> **WHAT IS EXPECTED**
Copy out every line that contains "empty".

> **RECORDS SUPPLIED**
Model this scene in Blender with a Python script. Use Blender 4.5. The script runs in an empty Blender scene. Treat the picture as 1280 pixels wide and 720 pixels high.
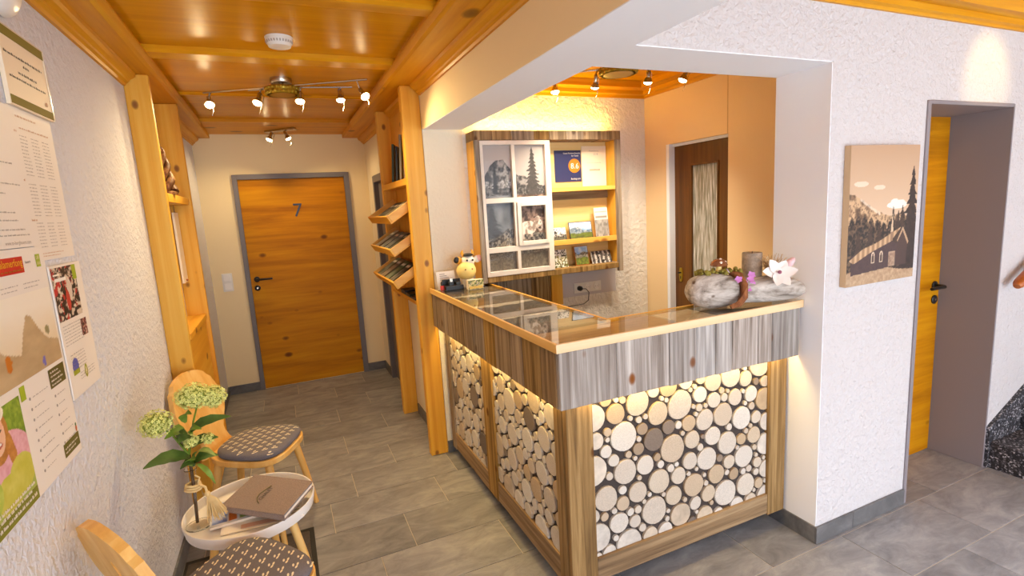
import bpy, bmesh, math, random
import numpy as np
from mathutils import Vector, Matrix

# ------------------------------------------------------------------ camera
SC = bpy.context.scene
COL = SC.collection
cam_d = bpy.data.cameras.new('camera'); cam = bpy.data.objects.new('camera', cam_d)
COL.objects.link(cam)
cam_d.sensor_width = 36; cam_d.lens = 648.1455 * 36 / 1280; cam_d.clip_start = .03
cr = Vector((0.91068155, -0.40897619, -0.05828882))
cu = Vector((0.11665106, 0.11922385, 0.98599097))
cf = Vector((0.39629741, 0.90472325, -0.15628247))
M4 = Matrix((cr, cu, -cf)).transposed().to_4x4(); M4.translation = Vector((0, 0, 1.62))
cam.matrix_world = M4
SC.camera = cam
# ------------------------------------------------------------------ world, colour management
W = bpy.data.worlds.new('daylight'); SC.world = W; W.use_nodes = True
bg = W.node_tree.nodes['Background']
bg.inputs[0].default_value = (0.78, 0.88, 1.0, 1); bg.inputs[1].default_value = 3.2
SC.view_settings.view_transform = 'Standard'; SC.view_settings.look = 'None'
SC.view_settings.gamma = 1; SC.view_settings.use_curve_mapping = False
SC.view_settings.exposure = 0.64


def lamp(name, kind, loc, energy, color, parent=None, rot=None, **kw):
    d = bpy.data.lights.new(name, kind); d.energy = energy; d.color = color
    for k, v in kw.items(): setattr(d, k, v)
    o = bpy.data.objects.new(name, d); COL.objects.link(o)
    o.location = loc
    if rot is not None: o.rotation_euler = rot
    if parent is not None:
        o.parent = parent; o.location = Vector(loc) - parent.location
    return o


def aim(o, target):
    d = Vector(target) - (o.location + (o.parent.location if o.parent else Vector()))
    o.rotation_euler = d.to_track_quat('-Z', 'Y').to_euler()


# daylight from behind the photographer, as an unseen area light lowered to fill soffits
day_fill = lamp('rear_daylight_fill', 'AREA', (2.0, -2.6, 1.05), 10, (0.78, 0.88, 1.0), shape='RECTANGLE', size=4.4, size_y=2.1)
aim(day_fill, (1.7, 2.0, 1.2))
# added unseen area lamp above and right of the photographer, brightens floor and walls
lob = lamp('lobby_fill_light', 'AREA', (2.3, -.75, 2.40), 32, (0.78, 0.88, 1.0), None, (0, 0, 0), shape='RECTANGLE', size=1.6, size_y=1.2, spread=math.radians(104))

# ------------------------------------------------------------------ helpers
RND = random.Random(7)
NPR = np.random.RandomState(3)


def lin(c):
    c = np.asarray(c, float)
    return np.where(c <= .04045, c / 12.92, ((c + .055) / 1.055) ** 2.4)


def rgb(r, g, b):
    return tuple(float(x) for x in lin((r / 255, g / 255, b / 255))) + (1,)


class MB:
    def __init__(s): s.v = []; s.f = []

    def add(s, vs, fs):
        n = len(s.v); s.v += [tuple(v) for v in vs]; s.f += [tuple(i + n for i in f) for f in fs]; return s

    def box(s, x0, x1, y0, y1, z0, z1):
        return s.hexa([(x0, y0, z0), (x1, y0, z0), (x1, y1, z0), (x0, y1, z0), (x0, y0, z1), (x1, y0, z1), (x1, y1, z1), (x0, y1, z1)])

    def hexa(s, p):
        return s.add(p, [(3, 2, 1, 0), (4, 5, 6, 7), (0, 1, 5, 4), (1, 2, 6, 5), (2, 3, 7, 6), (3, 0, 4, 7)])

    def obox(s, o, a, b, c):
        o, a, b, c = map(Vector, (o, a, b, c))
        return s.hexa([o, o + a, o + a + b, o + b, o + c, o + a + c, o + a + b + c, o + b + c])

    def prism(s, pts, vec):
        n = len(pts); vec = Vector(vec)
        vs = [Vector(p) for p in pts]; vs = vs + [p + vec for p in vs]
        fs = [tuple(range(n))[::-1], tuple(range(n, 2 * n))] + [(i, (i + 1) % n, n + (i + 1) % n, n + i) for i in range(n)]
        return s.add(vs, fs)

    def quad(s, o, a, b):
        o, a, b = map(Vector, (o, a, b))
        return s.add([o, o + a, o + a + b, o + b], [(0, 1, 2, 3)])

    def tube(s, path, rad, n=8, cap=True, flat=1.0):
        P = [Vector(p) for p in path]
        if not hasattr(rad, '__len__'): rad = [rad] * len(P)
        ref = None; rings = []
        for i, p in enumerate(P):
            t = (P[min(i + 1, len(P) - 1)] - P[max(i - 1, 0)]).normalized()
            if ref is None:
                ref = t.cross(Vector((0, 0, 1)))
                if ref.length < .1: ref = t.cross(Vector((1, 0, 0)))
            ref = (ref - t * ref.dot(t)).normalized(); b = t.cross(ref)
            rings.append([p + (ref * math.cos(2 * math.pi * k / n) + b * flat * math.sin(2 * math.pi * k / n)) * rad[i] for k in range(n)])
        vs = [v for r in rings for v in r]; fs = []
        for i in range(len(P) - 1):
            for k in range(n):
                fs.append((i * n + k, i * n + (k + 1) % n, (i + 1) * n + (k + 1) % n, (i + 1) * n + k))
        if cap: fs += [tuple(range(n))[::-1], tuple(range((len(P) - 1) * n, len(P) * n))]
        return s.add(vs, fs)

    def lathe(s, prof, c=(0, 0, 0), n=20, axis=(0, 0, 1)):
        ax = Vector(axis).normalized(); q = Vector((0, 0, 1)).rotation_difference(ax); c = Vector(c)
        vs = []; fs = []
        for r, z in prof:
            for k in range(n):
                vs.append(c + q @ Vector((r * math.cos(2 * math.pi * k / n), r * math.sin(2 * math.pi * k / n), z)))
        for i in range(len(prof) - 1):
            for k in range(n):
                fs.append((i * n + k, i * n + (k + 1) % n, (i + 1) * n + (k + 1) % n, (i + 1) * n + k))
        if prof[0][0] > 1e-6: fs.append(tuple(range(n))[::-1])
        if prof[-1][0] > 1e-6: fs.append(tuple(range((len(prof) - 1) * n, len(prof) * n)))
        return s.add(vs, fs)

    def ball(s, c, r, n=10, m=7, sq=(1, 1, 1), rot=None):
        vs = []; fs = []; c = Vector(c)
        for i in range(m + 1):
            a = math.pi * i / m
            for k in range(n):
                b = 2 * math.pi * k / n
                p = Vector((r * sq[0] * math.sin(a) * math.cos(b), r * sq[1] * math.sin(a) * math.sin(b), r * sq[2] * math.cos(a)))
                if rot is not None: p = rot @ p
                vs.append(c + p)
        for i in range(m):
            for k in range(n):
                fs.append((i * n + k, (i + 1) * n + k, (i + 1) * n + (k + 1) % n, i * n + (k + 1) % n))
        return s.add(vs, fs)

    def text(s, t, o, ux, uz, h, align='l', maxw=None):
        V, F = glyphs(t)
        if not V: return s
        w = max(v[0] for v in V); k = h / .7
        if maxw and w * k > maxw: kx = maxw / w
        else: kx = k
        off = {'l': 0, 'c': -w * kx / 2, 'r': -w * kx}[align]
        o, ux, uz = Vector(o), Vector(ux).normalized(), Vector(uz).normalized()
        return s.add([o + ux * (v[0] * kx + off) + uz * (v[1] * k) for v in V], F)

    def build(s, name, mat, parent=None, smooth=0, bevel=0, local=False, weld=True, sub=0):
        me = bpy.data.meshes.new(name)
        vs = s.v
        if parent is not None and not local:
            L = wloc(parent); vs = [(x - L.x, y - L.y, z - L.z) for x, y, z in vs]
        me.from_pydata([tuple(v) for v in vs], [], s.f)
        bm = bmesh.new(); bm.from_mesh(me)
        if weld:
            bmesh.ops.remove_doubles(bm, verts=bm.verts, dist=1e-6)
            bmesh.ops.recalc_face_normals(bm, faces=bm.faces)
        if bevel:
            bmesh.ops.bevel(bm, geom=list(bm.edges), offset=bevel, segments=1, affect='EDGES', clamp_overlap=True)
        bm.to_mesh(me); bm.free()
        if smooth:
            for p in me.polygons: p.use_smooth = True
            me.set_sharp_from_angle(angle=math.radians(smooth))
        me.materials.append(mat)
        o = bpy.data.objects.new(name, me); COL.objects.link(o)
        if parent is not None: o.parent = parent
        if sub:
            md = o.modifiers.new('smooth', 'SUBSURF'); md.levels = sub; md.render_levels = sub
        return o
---
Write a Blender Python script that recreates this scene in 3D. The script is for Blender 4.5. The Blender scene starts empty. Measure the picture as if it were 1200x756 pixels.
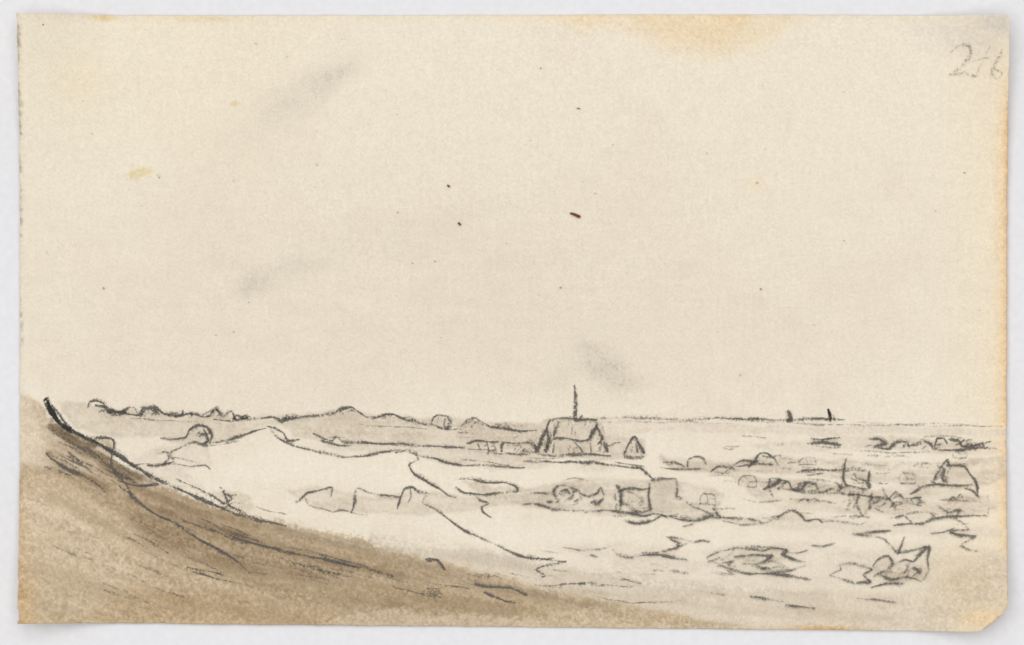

> **EXPECTED ANSWER**
Model this scene in Blender with a Python script. Use Blender 4.5. The script runs in an empty Blender scene. Treat the picture as 1280 pixels wide and 720 pixels high.
Write a Blender Python script that recreates this scene in 3D. The script is for Blender 4.5. The Blender scene starts empty. Measure the picture as if it were 1200x756 pixels.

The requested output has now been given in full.